This topic seems to keep coming back, and it’s getting more frequent. I mentioned this as an element of Sin #2, Compensating Control Chaos in my recent paper, and more companies are coming to my team to help them through an inexperienced QSA’s assessment. The worst part is that it is a self-fulfilling prophecy. If you squeeze the dollars you pay a QSA, they will squeeze the quality and thoroughness of what you are getting.

Troop Inspection (Explored), by pasukaru76

It’s been a while since I have performed an assessment from start to finish. That said, I’ve seen people ((Meaning me.)) guilty of assuming that an Iron Mountain truck seen near a company’s data center equals secure off-site transport and tracking of goods—no questions asked. While Iron Mountain has a pretty stellar reputation and it would be a pretty safe bet by a QSA, it’s not necessarily the right thing to do.

Most of us have complex environments, and companies are putting more emphasis on the QSA’s assessment than they probably should because it’s easier to justify dollars for a PCI Assessment than it is for a security assessment. So if the QSA does not discover that nagging hole in the environment, it might go undetected and lead to a breach (which may include your PCI data). It has happened before, and we are setting ourselves up to let it keep happening.
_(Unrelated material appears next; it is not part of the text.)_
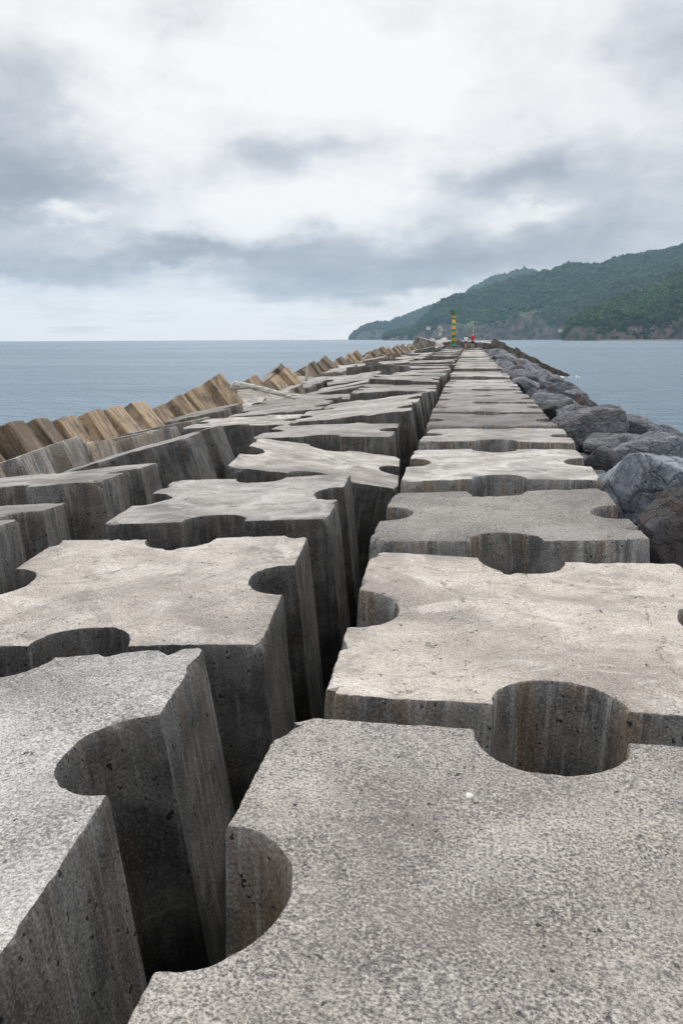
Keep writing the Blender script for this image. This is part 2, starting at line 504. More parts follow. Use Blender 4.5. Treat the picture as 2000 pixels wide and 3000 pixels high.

In order to fully assess or audit any technology against some pre-determined list of requirements, the assessor or auditor should have some kind of working knowledge of the technology to give an accurate result. I’m not sure how someone could assess a private cloud environment for compliance with anything without understanding private clouds. Ex-administrators have a huge advantage when it comes to security as they tend to know more about how the environment operates than someone who only lived in the audit world ((This is not a knock against auditors, just a statement of reality. There are always exceptions.)).

The human brain is a powerful piece of bio-engineered machinery. It can convince itself (and even others like it) that the absence of an incident is the same thing as an absence of a threat or vulnerability. Without good inspection, vulnerabilities will go undetected and the risk calculations start to swing the results unfavorably over time.